First, he said the memo’s statement that “consumer protections for investment advice in the retail and small plan markets are inadequate,” is not accompanied “by any analysis or study of the current protections investors receive from the regulatory oversight of brokers and investment advisors by the SEC and the SROs,” and makes no mention of the SEC or FINRA. 

Second, the memo’s statement that “the current regulatory environment creates perverse incentives that ultimately cost savers billions of dollars a year,” fails to point out that there are SEC and SRO rules “directly addressing the so-called perverse incentives referenced to in the memo,” such as rules that require “clear disclosure to investors about payments and fees — including incentive fees — prohibit the use of manipulative, deceptive or fraudulent practices, and require significant diligence about investors and their needs.”

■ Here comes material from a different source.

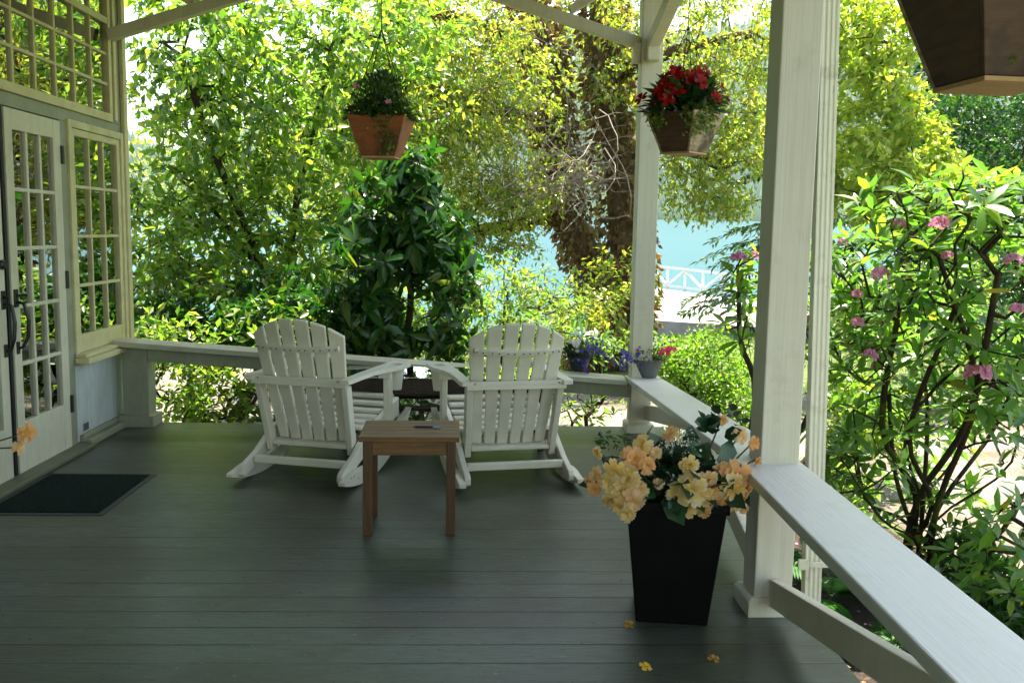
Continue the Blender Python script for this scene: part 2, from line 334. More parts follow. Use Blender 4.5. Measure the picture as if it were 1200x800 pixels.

Third, as to the memo’s claim that “the current regulatory environment allows fund sponsors and advisory service firms to create incentives for their advisors to recommend excessive churning . . . of retirement assets and to steer savers into higher cost products with financial payoffs for the advisor,” Gallagher stated that SEC rules “expressly prohibit brokers from churning client accounts, and the SEC and SROs have sophisticated tools designed to monitor for such activity.” Fourth, as to the memo’s claim that “academic research has clearly established that conflicts of interest affect financial advisors’ behavior and that advisors often act opportunistically to the detriment of their clients because of payments they receive from product providers,” this statement, “like the others, ignores the existence of the comprehensive oversight and disclosure regime specifically designed to address these underlying conflicts of interest.”

DOL is expected to file its fiduciary redraft at the Office of Management and Budget for a 90-day review any day now. DOL put the first interation of its fiduciary rule out in 2010, but after fierce opposition, withdrew the proposal in September 2011.

As to the fiduciaries that the SEC’s regulates, while the agency’s oversight of investment professionals is not “perfect,” Gallagher said he believes “that the model is not fundamentally broken.”

Stated Gallagher: “I am greatly concerned that much of the debate on these issues seems to assume that the ‘fiduciary duty’ is a sort of talismanic protection that can overcome any competing regulatory concerns. All too often, this is the approach taken by those who simply do not know how the fiduciary duty works in practice. They do not understand or choose to ignore the limitations of the fiduciary duty,” acknowledging that “even the SEC has much to learn about the real-world application of the fiduciary duty — an area that receives far less attention than it should.”